§ **AIM**
Output the full listing below exactly, without the pictures.

Start of GIVEN DATA

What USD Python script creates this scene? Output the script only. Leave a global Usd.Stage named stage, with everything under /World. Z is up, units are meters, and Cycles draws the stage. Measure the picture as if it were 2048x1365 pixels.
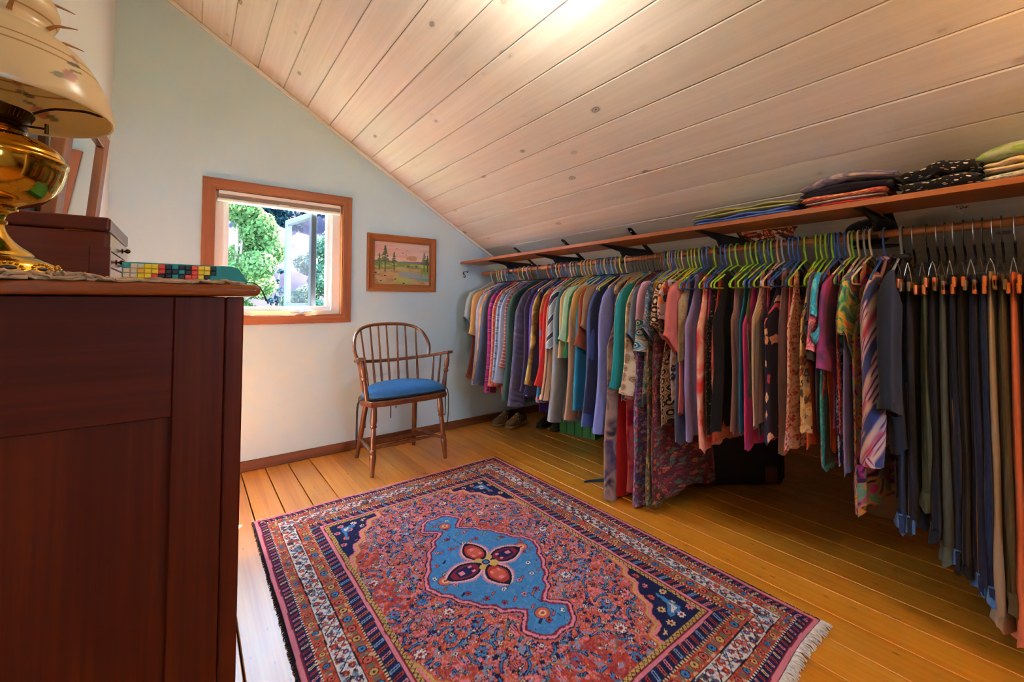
import math, random
import numpy as np, trimesh, usdkit, meshkit
from pxr import Usd, UsdGeom, UsdLux, UsdShade, Gf, Sdf, Vt
from shapely.geometry import Polygon, box as sbox

stage = Usd.Stage.CreateInMemory()
UsdGeom.Xform.Define(stage, '/World')
UsdGeom.Scope.Define(stage, '/World/Looks')
T3 = Sdf.ValueTypeNames

# ------------------------------------------------------------------ camera, sky, sun, lights, exposure
YAW, PITCH, FPX = 37.4586, 2.04, 840.0
cam = UsdGeom.Camera.Define(stage, '/World/Camera')
cam.CreateHorizontalApertureAttr(36.0)
cam.CreateFocalLengthAttr(36.0 * FPX / 2048.0)
cam.CreateVerticalApertureOffsetAttr(-(682.5 - 577.0) / 2048.0 * 36.0)
cam.CreateClippingRangeAttr((0.02, 500.0))
cam.CreateExposureAttr(0.72)
cx_ = UsdGeom.Xformable(cam)
cx_.AddTranslateOp().Set((0, 0, 1.10))
cx_.AddRotateZOp().Set(-YAW)
cx_.AddRotateXOp().Set(90.0 + PITCH)

sky = UsdLux.DomeLight.Define(stage, '/World/Sky')
sky.CreateColorAttr((0.40, 0.68, 1.0)); sky.CreateIntensityAttr(9.0)

sun = UsdLux.DistantLight.Define(stage, '/World/Sun')
sun.CreateColorAttr((1.0, 0.93, 0.82)); sun.CreateIntensityAttr(1500000.0); sun.CreateAngleAttr(0.53)
SUN_DIR = Gf.Vec3d(-0.48, -0.74, -1.0).GetNormalized()
m_ = Gf.Matrix4d(); m_.SetRotate(Gf.Rotation(Gf.Vec3d(0, 0, -1), SUN_DIR))
UsdGeom.Xformable(sun).AddTransformOp().Set(m_)

LAMP_POS = (0.75, 1.02, 2.15)          # unseen lamp above the frame, lights the ceiling and gable wall (its light is built with the lamp)
LAMP_COLOR, LAMP_POWER = (1.0, 0.86, 0.68), 140.0
LAMP2_POS = (1.40, -0.40, 1.86)        # unseen lamp behind the camera, placed to warm the right ceiling
LAMP2_COLOR, LAMP2_POWER = (1.0, 0.44, 0.12), 135.0

# ------------------------------------------------------------------ helpers
def lin(h):
    if isinstance(h, str):
        c = np.array([int(h[i:i + 2], 16) for i in (0, 2, 4)]) / 255.0
        return tuple(np.where(c <= 0.04045, c / 12.92, ((c + 0.055) / 1.055) ** 2.4))
    return tuple(h)

_used = {}
def numbered(parent, name):
    k = (parent, name); n = _used.get(k, -1) + 1; _used[k] = n
    return f'{parent}/{name}' if n == 0 else f'{parent}/{name}_{n:03d}'

def tag(p, label=None, cat=None, group=None, kind=None):
    for k, v in (('label', label), ('category', cat), ('group', group), ('kind', kind)):
        if v: p.SetCustomDataByKey(k, v)
    return p

def thing(name, label=None, cat=None, loc=(0, 0, 0), rotz=0.0, group=None, kind=None):
    x = UsdGeom.Xform.Define(stage, numbered('/World', name))
    x.AddTranslateOp().Set(tuple(float(v) for v in loc))
    if rotz: x.AddRotateZOp().Set(float(rotz))
    return tag(x.GetPrim(), label, cat, group, kind)

def part(parent, name, mesh, mat, smooth=30, uv=None, label=None, kind=None, colors=None):
    base = '/World' if parent is None else str(parent.GetPath())
    g = usdkit.mesh(stage, numbered(base, name), mesh, mat, smooth if uv is None and colors is None else (True if smooth else False), uv)
    if colors is not None:
        UsdGeom.PrimvarsAPI(g).CreatePrimvar('tint', T3.Color3fArray, 'vertex').Set(Vt.Vec3fArray.FromNumpy(np.asarray(colors, np.float32)))
    return tag(g.GetPrim(), label, kind=kind)

def copy_of(src, name, loc, rotz=0.0, label=None, group=None):
    x = UsdGeom.Xform.Define(stage, numbered('/World', name))
    x.GetPrim().GetReferences().AddInternalReference(src.GetPath())
    x.ClearXformOpOrder()
    x.AddTranslateOp(opSuffix='at').Set(tuple(float(v) for v in loc)); x.AddRotateZOp(opSuffix='at').Set(float(rotz))
    p = x.GetPrim(); p.SetInstanceable(True)
    return tag(p, label, None, group)

cat_ = trimesh.util.concatenate
def box(x0, x1, y0, y1, z0, z1, ch=0.0):
    if ch <= 0:
        b = trimesh.creation.box([x1 - x0, y1 - y0, z1 - z0])
        b.apply_translation([(x0 + x1) / 2, (y0 + y1) / 2, (z0 + z1) / 2]); return b
    ch = min(ch, 0.49 * min(x1 - x0, y1 - y0, z1 - z0))
    pts = []
    for sx in (0, 1):
        for sy in (0, 1):
            for sz in (0, 1):
                p = np.array([(x0, x1)[sx], (y0, y1)[sy], (z0, z1)[sz]], float)
                d = np.array([1 - 2 * sx, 1 - 2 * sy, 1 - 2 * sz]) * ch
                for k in range(3):
                    q = p + d; q[k] = p[k]; pts.append(q)
    return trimesh.convex.convex_hull(np.array(pts))

def tube(pts, r, n=8, closed=False, cap=True):
    """Swept tube through the points; r a number or one per point."""
    P = np.asarray(pts, float); m = len(P); R = np.broadcast_to(np.asarray(r, float), (m,))
    if closed:
        tan = np.roll(P, -1, 0) - np.roll(P, 1, 0)
    else:
        tan = np.gradient(P, axis=0)
    tan /= np.maximum(np.linalg.norm(tan, axis=1, keepdims=True), 1e-9)
    a = np.array([0, 1.0, 0]) if abs(tan[0][1]) < 0.9 else np.array([1.0, 0, 0])
    V = []; nrm = np.cross(tan[0], a); nrm /= np.linalg.norm(nrm)
    ang = np.linspace(0, 2 * np.pi, n, endpoint=False)
    for i in range(m):
        nrm = nrm - tan[i] * (nrm @ tan[i]); nrm /= max(np.linalg.norm(nrm), 1e-9)
        b = np.cross(tan[i], nrm)
        V.append(P[i] + R[i] * (np.cos(ang)[:, None] * nrm + np.sin(ang)[:, None] * b))
    V = np.vstack(V); F = []
    for i in range(m if closed else m - 1):
        j = (i + 1) % m
        for k in range(n):
            l = (k + 1) % n
            F += [[i * n + k, i * n + l, j * n + l], [i * n + k, j * n + l, j * n + k]]
    if cap and not closed:
        for k in range(1, n - 1):
            F += [[0, k + 1, k], [(m - 1) * n, (m - 1) * n + k, (m - 1) * n + k + 1]]
    return trimesh.Trimesh(V, np.array(F), process=False)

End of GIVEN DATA

§ **CORRECT RESPONSE**
What USD Python script creates this scene? Output the script only. Leave a global Usd.Stage named stage, with everything under /World. Z is up, units are meters, and Cycles draws the stage. Measure the picture as if it were 2048x1365 pixels.
import math, random
import numpy as np, trimesh, usdkit, meshkit
from pxr import Usd, UsdGeom, UsdLux, UsdShade, Gf, Sdf, Vt
from shapely.geometry import Polygon, box as sbox

stage = Usd.Stage.CreateInMemory()
UsdGeom.Xform.Define(stage, '/World')
UsdGeom.Scope.Define(stage, '/World/Looks')
T3 = Sdf.ValueTypeNames

# ------------------------------------------------------------------ camera, sky, sun, lights, exposure
YAW, PITCH, FPX = 37.4586, 2.04, 840.0
cam = UsdGeom.Camera.Define(stage, '/World/Camera')
cam.CreateHorizontalApertureAttr(36.0)
cam.CreateFocalLengthAttr(36.0 * FPX / 2048.0)
cam.CreateVerticalApertureOffsetAttr(-(682.5 - 577.0) / 2048.0 * 36.0)
cam.CreateClippingRangeAttr((0.02, 500.0))
cam.CreateExposureAttr(0.72)
cx_ = UsdGeom.Xformable(cam)
cx_.AddTranslateOp().Set((0, 0, 1.10))
cx_.AddRotateZOp().Set(-YAW)
cx_.AddRotateXOp().Set(90.0 + PITCH)

sky = UsdLux.DomeLight.Define(stage, '/World/Sky')
sky.CreateColorAttr((0.40, 0.68, 1.0)); sky.CreateIntensityAttr(9.0)

sun = UsdLux.DistantLight.Define(stage, '/World/Sun')
sun.CreateColorAttr((1.0, 0.93, 0.82)); sun.CreateIntensityAttr(1500000.0); sun.CreateAngleAttr(0.53)
SUN_DIR = Gf.Vec3d(-0.48, -0.74, -1.0).GetNormalized()
m_ = Gf.Matrix4d(); m_.SetRotate(Gf.Rotation(Gf.Vec3d(0, 0, -1), SUN_DIR))
UsdGeom.Xformable(sun).AddTransformOp().Set(m_)

LAMP_POS = (0.75, 1.02, 2.15)          # unseen lamp above the frame, lights the ceiling and gable wall (its light is built with the lamp)
LAMP_COLOR, LAMP_POWER = (1.0, 0.86, 0.68), 140.0
LAMP2_POS = (1.40, -0.40, 1.86)        # unseen lamp behind the camera, placed to warm the right ceiling
LAMP2_COLOR, LAMP2_POWER = (1.0, 0.44, 0.12), 135.0

# ------------------------------------------------------------------ helpers
def lin(h):
    if isinstance(h, str):
        c = np.array([int(h[i:i + 2], 16) for i in (0, 2, 4)]) / 255.0
        return tuple(np.where(c <= 0.04045, c / 12.92, ((c + 0.055) / 1.055) ** 2.4))
    return tuple(h)

_used = {}
def numbered(parent, name):
    k = (parent, name); n = _used.get(k, -1) + 1; _used[k] = n
    return f'{parent}/{name}' if n == 0 else f'{parent}/{name}_{n:03d}'

def tag(p, label=None, cat=None, group=None, kind=None):
    for k, v in (('label', label), ('category', cat), ('group', group), ('kind', kind)):
        if v: p.SetCustomDataByKey(k, v)
    return p

def thing(name, label=None, cat=None, loc=(0, 0, 0), rotz=0.0, group=None, kind=None):
    x = UsdGeom.Xform.Define(stage, numbered('/World', name))
    x.AddTranslateOp().Set(tuple(float(v) for v in loc))
    if rotz: x.AddRotateZOp().Set(float(rotz))
    return tag(x.GetPrim(), label, cat, group, kind)

def part(parent, name, mesh, mat, smooth=30, uv=None, label=None, kind=None, colors=None):
    base = '/World' if parent is None else str(parent.GetPath())
    g = usdkit.mesh(stage, numbered(base, name), mesh, mat, smooth if uv is None and colors is None else (True if smooth else False), uv)
    if colors is not None:
        UsdGeom.PrimvarsAPI(g).CreatePrimvar('tint', T3.Color3fArray, 'vertex').Set(Vt.Vec3fArray.FromNumpy(np.asarray(colors, np.float32)))
    return tag(g.GetPrim(), label, kind=kind)

def copy_of(src, name, loc, rotz=0.0, label=None, group=None):
    x = UsdGeom.Xform.Define(stage, numbered('/World', name))
    x.GetPrim().GetReferences().AddInternalReference(src.GetPath())
    x.ClearXformOpOrder()
    x.AddTranslateOp(opSuffix='at').Set(tuple(float(v) for v in loc)); x.AddRotateZOp(opSuffix='at').Set(float(rotz))
    p = x.GetPrim(); p.SetInstanceable(True)
    return tag(p, label, None, group)

cat_ = trimesh.util.concatenate
def box(x0, x1, y0, y1, z0, z1, ch=0.0):
    if ch <= 0:
        b = trimesh.creation.box([x1 - x0, y1 - y0, z1 - z0])
        b.apply_translation([(x0 + x1) / 2, (y0 + y1) / 2, (z0 + z1) / 2]); return b
    ch = min(ch, 0.49 * min(x1 - x0, y1 - y0, z1 - z0))
    pts = []
    for sx in (0, 1):
        for sy in (0, 1):
            for sz in (0, 1):
                p = np.array([(x0, x1)[sx], (y0, y1)[sy], (z0, z1)[sz]], float)
                d = np.array([1 - 2 * sx, 1 - 2 * sy, 1 - 2 * sz]) * ch
                for k in range(3):
                    q = p + d; q[k] = p[k]; pts.append(q)
    return trimesh.convex.convex_hull(np.array(pts))

def tube(pts, r, n=8, closed=False, cap=True):
    """Swept tube through the points; r a number or one per point."""
    P = np.asarray(pts, float); m = len(P); R = np.broadcast_to(np.asarray(r, float), (m,))
    if closed:
        tan = np.roll(P, -1, 0) - np.roll(P, 1, 0)
    else:
        tan = np.gradient(P, axis=0)
    tan /= np.maximum(np.linalg.norm(tan, axis=1, keepdims=True), 1e-9)
    a = np.array([0, 1.0, 0]) if abs(tan[0][1]) < 0.9 else np.array([1.0, 0, 0])
    V = []; nrm = np.cross(tan[0], a); nrm /= np.linalg.norm(nrm)
    ang = np.linspace(0, 2 * np.pi, n, endpoint=False)
    for i in range(m):
        nrm = nrm - tan[i] * (nrm @ tan[i]); nrm /= max(np.linalg.norm(nrm), 1e-9)
        b = np.cross(tan[i], nrm)
        V.append(P[i] + R[i] * (np.cos(ang)[:, None] * nrm + np.sin(ang)[:, None] * b))
    V = np.vstack(V); F = []
    for i in range(m if closed else m - 1):
        j = (i + 1) % m
        for k in range(n):
            l = (k + 1) % n
            F += [[i * n + k, i * n + l, j * n + l], [i * n + k, j * n + l, j * n + k]]
    if cap and not closed:
        for k in range(1, n - 1):
            F += [[0, k + 1, k], [(m - 1) * n, (m - 1) * n + k, (m - 1) * n + k + 1]]
    return trimesh.Trimesh(V, np.array(F), process=False)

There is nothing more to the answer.